As such counsel, in connection with this opinion, we have examined and relied upon the originals, or copies certified to our satisfaction, of such records, documents, certificates, opinions, memoranda and other instruments as in our judgment are necessary or appropriate to


GigOptix, Inc.

August 21, 2015

Page 2

 

enable us to render the opinion expressed below, including (i) the Registration Statement, (ii) the Prospectus, (iii) organizational documents of the Company, including the Company’s Amended and Restated Certificate of Incorporation, as amended and as currently in effect, the Company’s Amended and Restated Certificate of Designation of the Series A Preferred, as amended and currently in effect, and the Company’s Amended and Restated Bylaws, as amended and currently in effect, (iv) the Rights Agreement, (v) the Amended and Restated Rights Agreement, (vi) minutes and records of the corporate proceedings of the Company with respect to the authorization of the sale and issuance of the Securities and (vii) the Underwriting Agreement. With your consent, we have relied upon certificates and other assurances of officers of the Company and others as to factual matters without having independently verified such factual matters. We have assumed the genuineness and authenticity of all documents submitted to us as originals, the conformity to originals of all documents submitted to us as copies thereof and the due authorization, execution and delivery of all documents where due authorization, execution and delivery are a prerequisite to the effectiveness thereof.

On the basis of the foregoing, we are of the opinion that the Securities have been duly authorized and, when sold and issued in accordance with the Underwriting Agreement and the Prospectus, will have been validly issued, and the Shares will be fully paid and nonassessable.

In rendering this opinion, we have also assumed that the members of the Board of Directors of the Company (the “Board”) have acted in a manner consistent with their fiduciary duties as required under applicable law in adopting Rights Agreement and the Amended and Restated Rights Agreement. This opinion does not address the determination a court of competent jurisdiction may make regarding whether the Board may be required to redeem or terminate, or take other action with respect to, the Rights in the future based on the facts and circumstances then existing. Moreover, this opinion addresses the Rights and the Amended and Restated Rights Agreement in their entirety, and it should be understood that it is not settled whether the invalidity of any particular provision of a rights agreement or purchase rights issued thereunder would invalidate such rights in their entirety.
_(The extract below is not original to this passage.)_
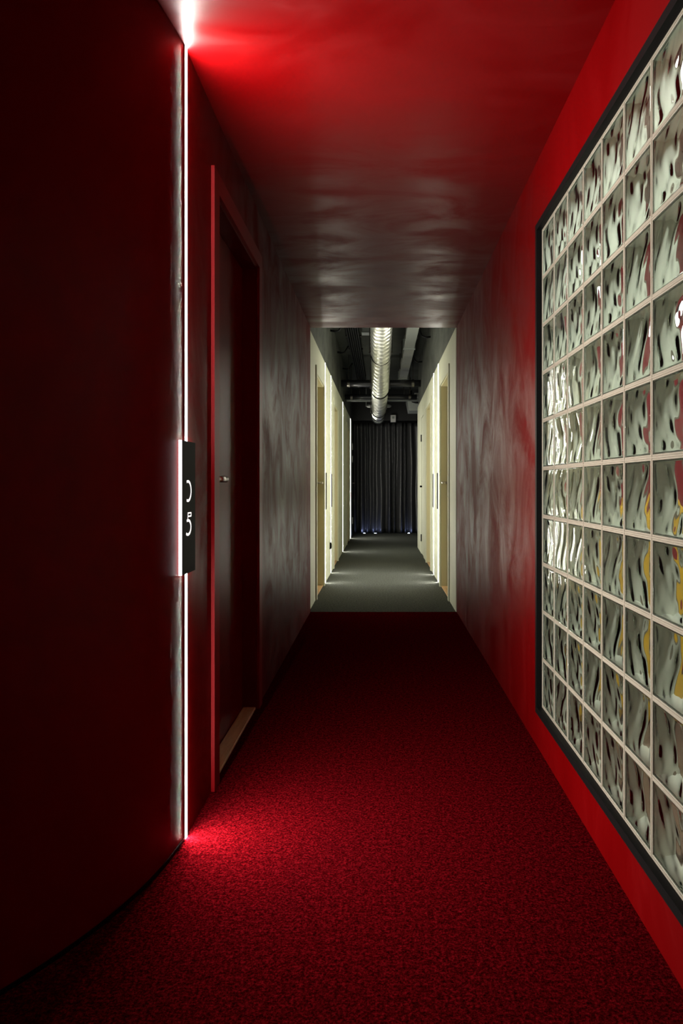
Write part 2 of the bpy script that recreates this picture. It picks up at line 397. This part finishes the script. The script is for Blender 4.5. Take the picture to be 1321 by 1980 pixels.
# ------------------------------------------------------------------ light lines and number plates
def led(s, X, y, zt, m, label, width=.019, gap=None, bulge=.0002):
    t = tag(empty('light_line', (X, y, 0)), label, 'light', 'vertical light lines')
    segs = [(0.002, gap[0]), (gap[1], zt)] if gap else [(0.002, zt)]
    for (a, b) in segs:
        boxo('profile', 'alu', t, X-s*.0004, X-s*.0025, y-width/2-.003, y+width/2+.003, a, b)
        mb = MB(); n = 6; vs = []; fs = []
        for z in (a+.001, b-.001):
            for i in range(n+1):
                q = math.pi*i/n
                vs.append((X-s*(.0026+bulge*math.sin(q)), y-width/2*math.cos(q), z))
        for i in range(n):
            fs.append((i, i+1, n+1+i+1, n+1+i) if s < 0 else (i, n+1+i, n+1+i+1, i+1))
        fs += [tuple(range(n+1)), tuple(range(2*n+1, n, -1)), (0, n+1, 2*n+1, n)]
        child(mb.add(vs, fs), 'diffuser', m, t)
    return t
PZ0, PZ1 = .823, 1.229
def plate(s, X, y, label, glow, digits=False):
    t = tag(empty('number_plate', (X, y, PZ0)), label, 'sign', 'black plates on the light lines')
    h = .0735
    boxo('acrylic_body', 'edge_glow' if digits else 'edge_glow_soft', t, X-s*.0006, X-s*.0105, y-h, y+h, PZ0, PZ1)
    face = boxo('face', 'black_plate', t, X-s*.0107, X-s*.0122, y-h, y+h, PZ0, PZ1)
    if digits:
        xf = X-s*.0123
        def stroke(name, pts, wd):
            mb = MB()
            for k in range(len(pts)-1):
                (a, b), (c, d) = pts[k], pts[k+1]; L = math.hypot(c-a, d-b) or 1
                nx, nz = -(d-b)/L*wd/2, (c-a)/L*wd/2
                e = .0012*k % .0002
                q = [(a+nx, b+nz), (a-nx, b-nz), (c-nx, d-nz), (c+nx, d+nz)]
                vs = [(xf, y+u, v) for u, v in q] + [(xf-s*(.0006+e), y+u, v) for u, v in q]
                mb.add(vs, [(0,1,2,3),(4,7,6,5),(0,4,5,1),(1,5,6,2),(2,6,7,3),(3,7,4,0)])
            return child(mb, name, 'digit', face)
        def arcp(cy, cz, ry, rz, a0, a1, n=18): return [(cy+ry*math.cos(math.radians(a0+(a1-a0)*i/n)), cz+rz*math.sin(math.radians(a0+(a1-a0)*i/n))) for i in range(n+1)]
        z0 = 1.076
        d0 = stroke('digit', arcp(-.014, z0, .036, .030, 112, -112), .0075); d0['label'] = 'glowing stencil numeral 0'
        zc = .964
        d5 = stroke('digit', arcp(-.014, zc, .034, .022, 112, -125), .0075); d5['label'] = 'bowl of the glowing stencil numeral 5'
        f = stroke('digit', [(-.014, 1.008), (.022, 1.008), (.022, .998), (-.014, .998), (-.014, 1.010)], .0045); f['label'] = 'flag of the glowing numeral 5'
        stroke('digit', [(-.014, .998), (-.017, .984)], .004)
    return t
led(-1, XL, 2.195, H, 'led_red', 'white floor-to-ceiling light line in the red wall', gap=(PZ0, PZ1), width=.020, bulge=.0016)
plate(-1, XL, 2.193, 'black number plate 05 across the light line on the red wall', True, True)
LL = [7.895, 8.80, 11.58, 14.45]; RL = [7.95, 8.62]
ordn = ['first', 'second', 'third', 'fourth']
for k, y in enumerate(LL):
    led(-1, WL, y, WT-.003, 'led_white', '%s white light line from the red section on the left pale wall' % ordn[k], gap=(PZ0, PZ1) if k < 2 else None)
    if k < 2: plate(-1, WL, y, 'black plate on the %s light line of the left pale wall' % ordn[k], True)
for k, y in enumerate(RL):
    led(1, WR, y, WT-.003, 'led_white', '%s white light line from the red section on the right pale wall' % ordn[k], gap=(PZ0, PZ1))
    plate(1, WR, y, 'black plate on the %s light line of the right pale wall' % ordn[k], True)
# black wall socket low on the left pale wall
so = tag(empty('wall_socket', (WL, 8.62, .35)), 'small black wall socket low on the left pale wall', 'socket')
boxo('body', 'black_metal', so, WL+.0004, WL+.018, 8.58, 8.66, .315, .395, bevel=.003)
boxo('insert', 'black_rubber', so, WL+.0182, WL+.024, 8.595, 8.645, .33, .38, bevel=.002)

# ------------------------------------------------------------------ services under the dark ceiling
DP = [(7.0, .02, 3.05), (8.0, .015, 3.045), (8.7, .010, 3.00), (9.6, .004, 2.83), (11.1, -.008, 2.56), (12.2, -.022, 2.49), (12.9, -.030, 2.475), (14.4, -.048, 2.515), (16.2, -.060, 2.645)]
def duct_at(y):
    for (a, b) in zip(DP, DP[1:]):
        if a[0] <= y <= b[0]:
            t = (y-a[0])/(b[0]-a[0]); return Vector((a[1]+(b[1]-a[1])*t, y, a[2]+(b[2]-a[2])*t))
    return Vector((DP[-1][1], y, DP[-1][2]))
def duct_smooth(y): return sum((duct_at(min(16.2, max(7.0, y+q))) for q in (-.4,-.2,0,.2,.4)), Vector())/5
DR = .122
dz = tag(empty('spiral_duct', (0, 11, CEIL-.2)), 'round galvanised spiral air duct running under the dark ceiling', 'duct')
def duct_seg(y0, y1, r, pitch):
    mb = MB(); n = 48; k = int((y1-y0)/(pitch/8)); vs = []; fs = []
    for i in range(k+1):
        y = y0+(y1-y0)*i/k; c = duct_smooth(y)
        for j in range(n):
            q = 2*math.pi*j/n; ph = (y/pitch + j/n) % 1
            rr = r + max(0, .016*(1-abs(ph-.18)/.18))
            vs.append((c.x+rr*math.cos(q), y, c.z+rr*math.sin(q)))
    for i in range(k):
        for j in range(n): fs.append((i*n+j, i*n+(j+1) % n, (i+1)*n+(j+1) % n, (i+1)*n+j))
    fs += [tuple(range(n))[::-1], tuple(range(k*n, (k+1)*n))]
    return child(mb.add(vs, fs), 'duct_section', 'galv', dz, False)
duct_seg(7.05, 9.56, DR, .13); duct_seg(9.56, 11.12, DR, .15); duct_seg(11.12, 13.3, DR-.004, .30); duct_seg(13.3, 15.93, DR-.008, .22)
for y in (9.56, 11.12, 13.3, 14.3):
    c = duct_smooth(y); mb = MB(); n = 32
    vs = []; fs = []
    for j in range(n):
        q = 2*math.pi*j/n
        for (r, dy) in ((DR-.006, -.016), (DR+.013, -.016), (DR+.013, .016), (DR-.006, .016)): vs.append((c.x+r*math.cos(q), y+dy, c.z+r*math.sin(q)))
    for j in range(n):
        for e in range(4): fs.append((4*j+e, 4*j+(e+1) % 4, 4*((j+1) % n)+(e+1) % 4, 4*((j+1) % n)+e))
    child(mb.add(vs, fs), 'clamp_ring', 'black_rubber', dz, False)
    for sx in (-1, 1):
        child(MB().box(c.x+sx*(DR+.012), c.x+sx*(DR+.04), y-.008, y+.008, c.z+.03, c.z+.05).tube([(c.x+sx*(DR+.03), y, c.z+.05), (c.x+sx*(DR+.03), y, CEIL)], .005, 6), 'hanger_rod', 'dark_steel', dz)
# flange where the duct meets the end wall
c = duct_smooth(15.9); child(MB().tube([(c.x, 15.92, c.z), (c.x, 15.975, c.z)], [DR+.012, DR+.03], 32), 'wall_flange', 'galv_grey', dz, False)

rd = tag(empty('rectangular_duct', (.40, 10, 3.0)), 'flat rectangular galvanised duct beside the spiral duct', 'duct')
boxo('duct_section', 'galv_grey', rd, .325, .470, 7.0, 9.90, 3.0, 3.12); boxo('duct_section', 'galv', rd, .332, .476, 9.93, 12.70, 3.0, 3.12)
for y in (9.90, 12.70): boxo('flange', 'galv_grey', rd, .315, .486, y, y+.03, 2.985, 3.135)
for y in (8.4, 9.2, 10.6, 11.6):
    for x in (.32, .48): child(MB().tube([(x, y, 2.99), (x, y, CEIL)], .006, 6), 'hanger_rod', 'dark_steel', rd)
for k in range(6):
    x = -.465+.031*k; z = 3.2
    pts = [(x, 6.3+.4*q, z+.002*math.sin(q*1.3+k)) for q in range(24)]
    o = MB().tube(pts, .0125, 8).build('cable', 'black_rubber', smooth=True)
    tag(o, 'black cable under the dark ceiling, %s from the left of six' % ['first','second','third','fourth','fifth','sixth'][k], 'cable', 'black cables in the ceiling bundle')
for k, y in enumerate((7.6, 8.8, 10.2, 11.2)):
    boxo2 = MB().box(-.50, -.28, y-.02, y+.02, 3.226, 3.249)
    tag(boxo2.build('cable_clip', 'dark_steel'), 'dark bracket holding the cable bundle, %s from the red ceiling' % ordn[k], 'bracket', 'cable brackets')
for k, y in enumerate((9.2, 10.7, 12.2)):
    pts = [(WL-.036, y, 3.10), (-.58, y, 3.085), (-.54, y+.02, 3.10), (-.50, y, 3.165), (-.485, y, 3.19)]
    tag(MB().tube(pts, .014, 8).build('drop_cable', 'black_rubber', smooth=True), 'black cable looping from the left upper wall, %s from the red ceiling' % ordn[k], 'cable', 'looping black cables')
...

The foregoing opinion is limited to the General Corporation Law of the State of Delaware and the federal laws of the United States of America.

This opinion is for your benefit in connection with the Registration Statement and may be relied upon by you and by persons entitled to rely upon it pursuant to the applicable provisions of the Act. We hereby consent to the filing of this opinion as an exhibit to the Current Report on Form 8-K dated as of the date hereof filed by the Company and incorporated by reference into the Registration Statement. In addition, we consent to the reference to us under the caption “Legal Matters” in the prospectus constituting a part of the Registration Statement. In giving such consent we do not thereby admit that we are in the category of persons whose consent is required under Section 7 of the Securities Act or the rules and regulations promulgated thereunder.